When I sat down at the computer to start this post, I knew what I was going to write about what I'm never exactly sure how it's going to play out. This time Phoebe was in here. For a while I was excited that she can read like a fourth grader. Then I realized she can read my stuff. Privacy suddenly takes some doing. She was reading over my shoulder and asked what "direct" means, as in "We are trying really hard to teach our children to be direct." I explained using the story above. I then asked if she would please excuse me for a few minutes while I finished writing. She said, "Yes, but I'm only in here because I want to be with you."

That was very direct.

Maybe I'm not failing after all.

And if you'll excuse me, I'm going to go play dominoes with my daughter.
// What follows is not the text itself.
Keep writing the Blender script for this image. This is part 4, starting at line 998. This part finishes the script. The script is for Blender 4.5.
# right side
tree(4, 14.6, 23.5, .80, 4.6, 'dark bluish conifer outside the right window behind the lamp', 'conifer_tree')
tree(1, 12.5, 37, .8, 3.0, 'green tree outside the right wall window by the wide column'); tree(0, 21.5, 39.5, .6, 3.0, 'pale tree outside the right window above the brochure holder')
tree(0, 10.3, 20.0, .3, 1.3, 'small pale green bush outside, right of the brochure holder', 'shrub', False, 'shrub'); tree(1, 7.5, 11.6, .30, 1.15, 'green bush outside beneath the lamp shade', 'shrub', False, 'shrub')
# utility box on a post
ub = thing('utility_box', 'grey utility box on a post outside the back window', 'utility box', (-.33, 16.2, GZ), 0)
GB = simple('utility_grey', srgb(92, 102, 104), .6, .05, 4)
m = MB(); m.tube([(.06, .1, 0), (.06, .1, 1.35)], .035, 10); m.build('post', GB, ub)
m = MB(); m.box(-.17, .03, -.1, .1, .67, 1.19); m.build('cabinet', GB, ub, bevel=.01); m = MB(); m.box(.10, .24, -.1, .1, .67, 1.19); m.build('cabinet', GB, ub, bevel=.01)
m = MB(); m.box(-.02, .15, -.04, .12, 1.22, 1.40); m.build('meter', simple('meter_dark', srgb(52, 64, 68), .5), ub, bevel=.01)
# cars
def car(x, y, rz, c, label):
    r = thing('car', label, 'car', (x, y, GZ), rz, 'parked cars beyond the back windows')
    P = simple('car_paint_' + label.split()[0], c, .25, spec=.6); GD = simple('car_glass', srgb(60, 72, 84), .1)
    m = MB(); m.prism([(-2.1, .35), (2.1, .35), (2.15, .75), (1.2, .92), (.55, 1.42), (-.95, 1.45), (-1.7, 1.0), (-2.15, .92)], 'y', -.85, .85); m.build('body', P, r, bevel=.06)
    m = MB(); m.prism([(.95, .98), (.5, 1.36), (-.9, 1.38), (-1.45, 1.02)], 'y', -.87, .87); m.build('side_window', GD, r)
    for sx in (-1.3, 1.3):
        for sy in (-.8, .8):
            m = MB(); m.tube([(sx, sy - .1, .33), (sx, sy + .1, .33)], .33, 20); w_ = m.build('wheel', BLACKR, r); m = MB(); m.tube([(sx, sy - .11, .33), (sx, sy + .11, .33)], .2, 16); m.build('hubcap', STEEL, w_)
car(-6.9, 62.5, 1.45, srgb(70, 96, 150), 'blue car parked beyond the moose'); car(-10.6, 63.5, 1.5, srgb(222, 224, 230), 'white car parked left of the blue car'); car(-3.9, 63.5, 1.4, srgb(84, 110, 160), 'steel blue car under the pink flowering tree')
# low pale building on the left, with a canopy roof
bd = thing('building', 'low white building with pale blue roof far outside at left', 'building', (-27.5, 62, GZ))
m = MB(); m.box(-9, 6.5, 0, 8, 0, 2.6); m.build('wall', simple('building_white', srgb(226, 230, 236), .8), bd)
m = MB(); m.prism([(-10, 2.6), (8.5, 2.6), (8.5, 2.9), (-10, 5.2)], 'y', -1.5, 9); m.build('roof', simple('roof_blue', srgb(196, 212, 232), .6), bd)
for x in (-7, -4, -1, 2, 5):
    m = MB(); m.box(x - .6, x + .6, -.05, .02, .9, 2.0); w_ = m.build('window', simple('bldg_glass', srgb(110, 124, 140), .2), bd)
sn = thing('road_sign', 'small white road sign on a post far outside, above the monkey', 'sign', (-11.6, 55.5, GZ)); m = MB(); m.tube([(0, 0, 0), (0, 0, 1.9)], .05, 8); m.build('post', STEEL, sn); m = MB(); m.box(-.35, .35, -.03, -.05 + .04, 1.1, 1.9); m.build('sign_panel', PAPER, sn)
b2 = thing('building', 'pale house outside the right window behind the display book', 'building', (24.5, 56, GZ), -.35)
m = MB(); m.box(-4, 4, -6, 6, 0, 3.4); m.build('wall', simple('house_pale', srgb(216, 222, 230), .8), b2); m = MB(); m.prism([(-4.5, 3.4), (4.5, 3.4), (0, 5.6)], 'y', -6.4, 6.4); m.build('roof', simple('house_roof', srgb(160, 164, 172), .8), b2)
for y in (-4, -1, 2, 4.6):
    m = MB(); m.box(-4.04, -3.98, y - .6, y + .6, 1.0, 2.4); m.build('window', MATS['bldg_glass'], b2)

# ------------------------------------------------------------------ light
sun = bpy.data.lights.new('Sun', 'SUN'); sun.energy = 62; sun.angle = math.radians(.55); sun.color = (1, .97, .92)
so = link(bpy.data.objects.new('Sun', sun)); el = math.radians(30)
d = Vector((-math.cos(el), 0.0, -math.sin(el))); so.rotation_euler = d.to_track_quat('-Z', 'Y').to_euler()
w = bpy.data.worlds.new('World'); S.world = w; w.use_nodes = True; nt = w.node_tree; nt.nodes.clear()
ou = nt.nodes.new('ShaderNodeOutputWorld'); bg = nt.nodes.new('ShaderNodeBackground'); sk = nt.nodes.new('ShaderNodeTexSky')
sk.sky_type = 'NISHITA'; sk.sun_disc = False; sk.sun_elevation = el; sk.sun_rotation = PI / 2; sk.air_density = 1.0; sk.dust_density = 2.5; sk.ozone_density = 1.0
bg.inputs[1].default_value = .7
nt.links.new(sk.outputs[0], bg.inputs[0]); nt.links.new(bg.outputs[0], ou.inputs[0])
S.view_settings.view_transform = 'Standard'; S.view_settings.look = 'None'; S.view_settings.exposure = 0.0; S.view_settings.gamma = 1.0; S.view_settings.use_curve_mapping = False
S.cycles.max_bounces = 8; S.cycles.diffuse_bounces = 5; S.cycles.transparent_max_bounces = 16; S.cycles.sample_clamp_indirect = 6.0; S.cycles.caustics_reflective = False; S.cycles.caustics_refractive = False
Have a great holiday weekend.


Anonymous said...

I'm with ya...Lucy is less pass-agg as she will just state things..."i want some juice," "i want to go to the pool," instead of asking. To which I usually reply, "Well, I guess you'll have to ask," or somesuch other parentally dumb sort of statement, in hopes that eventually she may learn to ASK A FREAKING QUESTION. It's sort of like the whining thing...maybe if I don't answer, or have a policy about not answering whining requests, they'll eventually learn. Maybe behaviorally optimistic, but I'm still hoping. I guess I keep going back to the principle that what works for them will keep happening, so maybe if it isn't working, maybe....
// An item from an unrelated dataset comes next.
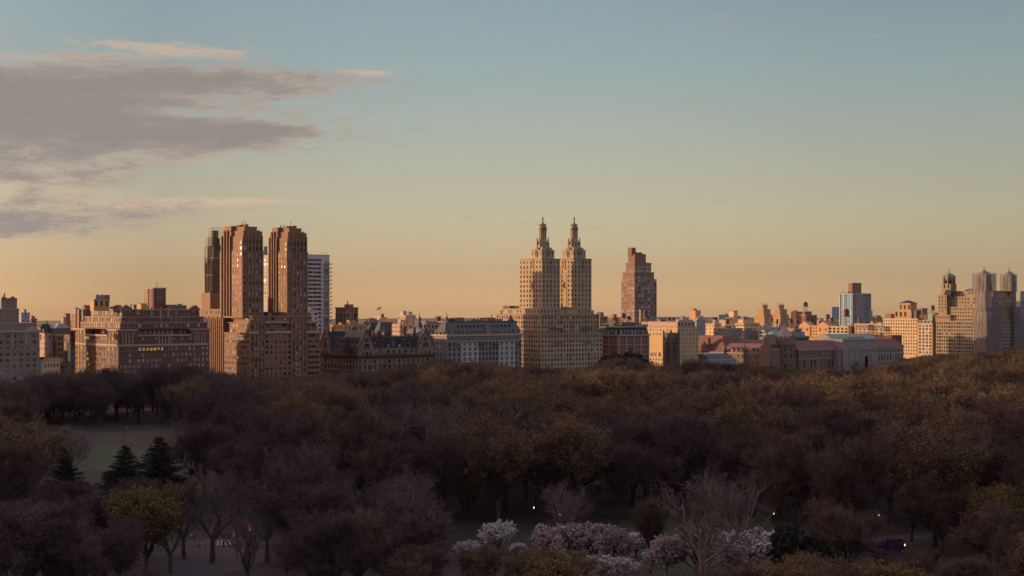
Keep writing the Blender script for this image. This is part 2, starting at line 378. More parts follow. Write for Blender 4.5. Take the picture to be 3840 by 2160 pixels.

In general it seems hard to teach kids about process kind of stuff as opposed to content...almost like their brains are so concretely organized that to think about a dimension other than the juice, the pool, beyond them. I know it's doable, but sometimes it's just easier to pour her a cup of juice.

So I'm in here typing this reply eating a bag of Kissables (cocaine in a bag, Michael calls them), and Lucy comes in and says, "I want one of those." Here we go again...
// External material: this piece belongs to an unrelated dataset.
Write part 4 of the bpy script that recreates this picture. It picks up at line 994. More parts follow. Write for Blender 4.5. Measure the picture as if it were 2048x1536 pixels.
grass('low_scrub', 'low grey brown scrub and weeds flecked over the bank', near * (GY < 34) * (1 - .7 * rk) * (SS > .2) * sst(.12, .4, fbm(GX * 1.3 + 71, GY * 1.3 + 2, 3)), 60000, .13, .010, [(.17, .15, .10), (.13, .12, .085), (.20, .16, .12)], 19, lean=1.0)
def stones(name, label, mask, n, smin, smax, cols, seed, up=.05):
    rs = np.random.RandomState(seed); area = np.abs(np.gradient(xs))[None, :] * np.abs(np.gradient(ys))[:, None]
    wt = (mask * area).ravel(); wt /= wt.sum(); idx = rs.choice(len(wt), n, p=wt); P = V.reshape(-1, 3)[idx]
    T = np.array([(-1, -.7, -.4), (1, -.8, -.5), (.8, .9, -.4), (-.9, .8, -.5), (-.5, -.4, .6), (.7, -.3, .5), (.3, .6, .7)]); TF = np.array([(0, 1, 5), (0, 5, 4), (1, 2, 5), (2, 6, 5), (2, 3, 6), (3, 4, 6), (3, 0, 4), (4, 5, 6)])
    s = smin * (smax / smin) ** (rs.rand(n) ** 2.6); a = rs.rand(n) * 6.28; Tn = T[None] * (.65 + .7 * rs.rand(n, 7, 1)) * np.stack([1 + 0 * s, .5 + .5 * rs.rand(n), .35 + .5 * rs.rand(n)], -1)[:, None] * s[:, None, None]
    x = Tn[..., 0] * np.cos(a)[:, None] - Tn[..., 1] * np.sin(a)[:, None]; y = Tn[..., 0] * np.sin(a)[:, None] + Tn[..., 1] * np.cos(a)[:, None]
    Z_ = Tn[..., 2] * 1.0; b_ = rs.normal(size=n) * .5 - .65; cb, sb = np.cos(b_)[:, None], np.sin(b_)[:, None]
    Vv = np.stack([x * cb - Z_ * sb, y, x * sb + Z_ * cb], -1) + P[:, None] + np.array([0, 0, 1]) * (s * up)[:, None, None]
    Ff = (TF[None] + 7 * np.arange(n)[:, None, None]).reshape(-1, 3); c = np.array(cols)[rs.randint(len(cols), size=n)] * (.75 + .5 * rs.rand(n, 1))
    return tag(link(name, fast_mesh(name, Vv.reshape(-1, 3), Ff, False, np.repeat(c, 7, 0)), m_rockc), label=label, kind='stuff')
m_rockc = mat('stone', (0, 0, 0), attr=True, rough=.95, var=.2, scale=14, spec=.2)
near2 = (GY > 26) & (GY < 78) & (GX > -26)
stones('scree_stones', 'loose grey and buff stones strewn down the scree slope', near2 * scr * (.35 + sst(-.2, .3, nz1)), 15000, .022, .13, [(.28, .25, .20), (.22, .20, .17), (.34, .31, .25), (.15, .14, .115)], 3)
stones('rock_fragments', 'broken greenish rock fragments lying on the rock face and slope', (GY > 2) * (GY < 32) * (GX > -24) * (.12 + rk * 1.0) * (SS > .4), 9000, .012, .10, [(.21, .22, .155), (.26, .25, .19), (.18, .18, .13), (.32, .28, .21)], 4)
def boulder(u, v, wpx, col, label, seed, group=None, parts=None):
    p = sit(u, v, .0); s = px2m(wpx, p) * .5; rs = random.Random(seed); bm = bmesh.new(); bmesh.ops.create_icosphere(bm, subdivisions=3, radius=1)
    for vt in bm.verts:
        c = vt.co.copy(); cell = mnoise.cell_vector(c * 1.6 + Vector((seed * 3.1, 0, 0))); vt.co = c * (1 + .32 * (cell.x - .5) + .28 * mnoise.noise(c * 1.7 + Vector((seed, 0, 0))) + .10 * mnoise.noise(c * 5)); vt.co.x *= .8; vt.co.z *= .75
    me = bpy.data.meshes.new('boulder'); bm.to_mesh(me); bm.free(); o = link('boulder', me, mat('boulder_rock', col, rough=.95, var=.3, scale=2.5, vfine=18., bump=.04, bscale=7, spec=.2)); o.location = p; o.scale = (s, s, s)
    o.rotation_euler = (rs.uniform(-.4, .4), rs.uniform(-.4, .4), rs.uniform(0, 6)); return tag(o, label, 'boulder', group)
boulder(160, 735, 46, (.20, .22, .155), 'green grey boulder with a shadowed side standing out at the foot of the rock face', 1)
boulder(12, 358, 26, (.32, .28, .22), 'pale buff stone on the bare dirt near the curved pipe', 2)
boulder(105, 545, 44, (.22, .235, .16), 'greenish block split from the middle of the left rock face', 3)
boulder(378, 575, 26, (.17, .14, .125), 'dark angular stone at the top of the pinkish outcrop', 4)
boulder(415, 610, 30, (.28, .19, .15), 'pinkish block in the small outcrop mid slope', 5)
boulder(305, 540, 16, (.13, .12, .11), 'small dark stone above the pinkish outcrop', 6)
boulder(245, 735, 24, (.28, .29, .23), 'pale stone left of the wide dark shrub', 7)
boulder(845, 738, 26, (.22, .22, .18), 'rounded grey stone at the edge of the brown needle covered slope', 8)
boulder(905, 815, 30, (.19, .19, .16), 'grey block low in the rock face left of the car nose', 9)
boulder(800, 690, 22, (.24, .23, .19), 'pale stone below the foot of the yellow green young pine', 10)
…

Love your them voraciously and laugh from my belly. Love to all the dunbars, passive ones and all.

emdunbar said...

I can verify that Lucy asked two very direct questions in April...okay one direct question and a follow up statement:

1) Mama, am I a Dunbar?
2) Mama, I wanna be a Dunbar.

You are right that this is all probably pretty deeply rooted in cold had brain development...that it does take time for their brains to shift from the basic meeting of needs (I need milk!) to the subtler, genteel mores and manners of healthy relationships If they learn not to be pass/agg about wanting eggs for breakfast, maybe when he's 16 and his girlfriend is being possessive and controlling he can be very direct with her about where to get off. Cuz, that's the whole point of all these little lessons, right? The goal is to teach tools that seem small now ("can we please have eggs for breakfast?")but translate to bigger and bigger problems as time goes on.

Thanks for reading, Smelanie!

Nate said...

Here's some directness for you: your blog is great! I'm so glad you're doing this! You're a great storyteller and your posts actually have a point (most folks' don't)!

CRACKS me up that Ollie is a "somebody"-er. Reminds me of Jeremy's "LaMarcus" story ("somebody be sayin I like bananas").

Here's more directness: Read my blog. I just posted my first post in months (a review of my favorite CD so far this year). I hope to do more too! Thanks for inspiring me to do so.

emdunbar said...

I said "translate to bigger and bigger problems" but what I really meant was "translate to solve bigger and bigger problems." You probably got my gist, but I thought I'd clarify.

I'm so glad you enjoy it. I posted a comment on Nateland.

Mel & Nate,
Look! I get to talk to two of my favorite people at the same time. Lucky me!